現代人の「生きがいが見つからない」悩みに対する松下幸之助の答え
「万物の王者」も一人の力には限界がある...だから衆知を集めることが大事
幸之助は、「人間は万物の王者である」と訴える半面、個々の人間の知恵や知識には限界があると主張した。実際、自社の社員に対してもたびたび、小さな人知にとらわれることを戒めた。自分の能力を過信するのは危ないのだと。 しかし同時に、個々それぞれには必ず、何かしらの優れた一面が備わっていることも併せて強調した。人間の個々の特性はそれぞれ、宇宙の生成発展のために天から与えられたものだと見なし、そもそも無用な人間など存在するはずがないと考えたのである。ならば、人間の多様性を活かし、衆知を集めることで、生成発展を推進する大きな力が発揮されると訴えた。 よく幸之助は「人を大事にする経営者」と言われるが、それは雇用の保障や教育熱心といった次元にとどまるのではなく、以上のような人間観が根底にあることを強調しておきたい。 社員にとって会社は単に労働力を提供する場ではなく、自分の持ち味を発揮することで「生きがい」を見いだす場であるというのだ。
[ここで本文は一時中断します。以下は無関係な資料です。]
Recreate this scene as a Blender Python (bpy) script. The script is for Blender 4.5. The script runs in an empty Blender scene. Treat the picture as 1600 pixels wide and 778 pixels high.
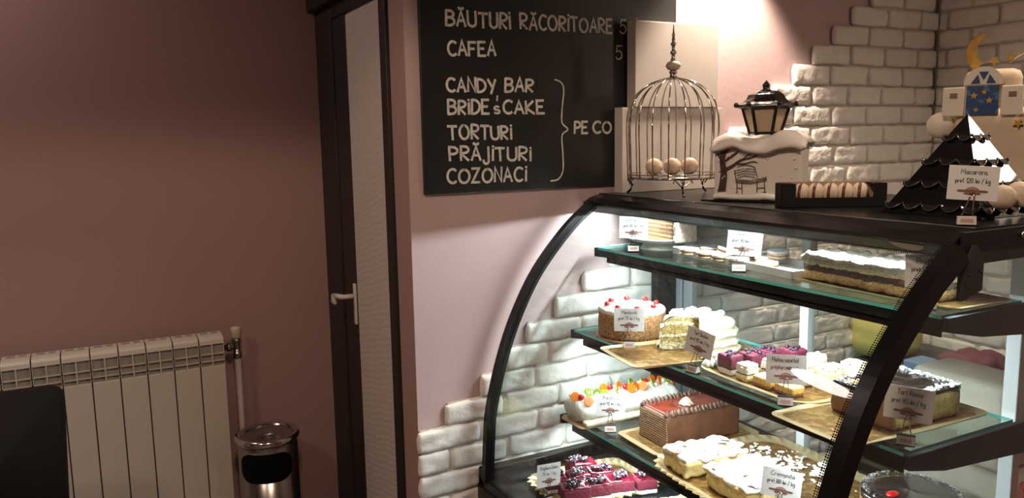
import bpy, bmesh, math, random
from mathutils import Vector, Matrix, noise
C = bpy.context.scene.collection
SC = bpy.context.scene
PI = math.pi
rad = math.radians

# ---------------------------------------------------------------- camera, world, lights, exposure
def look():
    yaw, pitch, roll = rad(28.0026), rad(8.0), rad(-1.029)
    f = Vector((math.sin(yaw) * math.cos(pitch), math.cos(yaw) * math.cos(pitch), -math.sin(pitch)))
    r = Vector((math.cos(yaw), -math.sin(yaw), 0))
    u = r.cross(f)
    r2 = r * math.cos(roll) + u * math.sin(roll)
    u2 = u * math.cos(roll) - r * math.sin(roll)
    m = Matrix((r2, u2, -f)).transposed().to_4x4()
    m.translation = Vector((0, 0, 1.6))
    cd = bpy.data.cameras.new('camera')
    cd.sensor_width = 36
    cd.lens = 36 * 1243.35 / 1600
    cd.clip_start = .02
    co = bpy.data.objects.new('camera', cd)
    co.matrix_world = m
    C.objects.link(co)
    SC.camera = co
look()
SC.view_settings.view_transform = 'Standard'
SC.view_settings.look = 'None'
SC.view_settings.exposure = 0
SC.view_settings.gamma = 1
SC.view_settings.use_curve_mapping = False
SC.cycles.use_denoising = True
SC.cycles.max_bounces = 10
SC.cycles.transparent_max_bounces = 24
SC.cycles.sample_clamp_indirect = 6
SC.cycles.caustics_reflective = False
SC.cycles.caustics_refractive = False

w = bpy.data.worlds.new('world')
SC.world = w
w.use_nodes = True
w.node_tree.nodes['Background'].inputs[0].default_value = (1, .8, .66, 1)
w.node_tree.nodes['Background'].inputs[1].default_value = .02

def lamp(name, kind, loc, energy, color, size=.1, size_y=None, direction=None, spot=None, blend=.3):
    l = bpy.data.lights.new(name, kind)
    l.energy = energy
    l.color = color
    if kind == 'AREA':
        l.shape = 'RECTANGLE' if size_y else 'DISK'
        l.size = size
        if size_y: l.size_y = size_y
    else:
        l.shadow_soft_size = size
    if spot:
        l.spot_size = spot
        l.spot_blend = blend
    o = bpy.data.objects.new(name, l)
    o.location = loc
    if direction: o.rotation_euler = Vector(direction).to_track_quat('-Z', 'Y').to_euler()
    C.objects.link(o)
    return o
WARM = (1, .76, .58)
COOL = (.82, .95, 1)
# wall lamp above the cake boxes (its fitting is out of frame)
lamp('wall_spot', 'SPOT', (1.86, 1.92, 2.34), 105, (1, .8, .64), .03, direction=(0, .02, -1), spot=rad(86), blend=.5)
# warm ceiling lamps of the customers' side
lamp('ceiling_lamp_light', 'SPOT', (.1, .4, 2.58), 62, WARM, .12, direction=(0, 0, -1), spot=rad(143), blend=.12)
lamp('ceiling_lamp_light', 'AREA', (-.9, .9, 2.58), 9, WARM, .3, direction=(.1, .1, -1)).data.spread = rad(160)
lamp('staff_fill_light', 'AREA', (2.15, .75, 2.6), 9, (1, .8, .63), .25, direction=(0, 0, -1)).data.spread = rad(125)  # added warm fill above the staff side, no fitting of its own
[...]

だから会社側も、社員の能力が発揮できるように、適材適所に配置すべきだと強調した。人間本位の経営である。 『人間を考える』は当初、特段の大きな反響を呼んだわけではなかったが、徐々に読者が増え、刊行から50年たった現在、文庫版などを含めて発行部数は20万部を超えている。世界が暗い雰囲気に包まれている今だからこそ、あらためて本書を通じて、私たち人間の役割や使命を考えてみてはどうだろうか。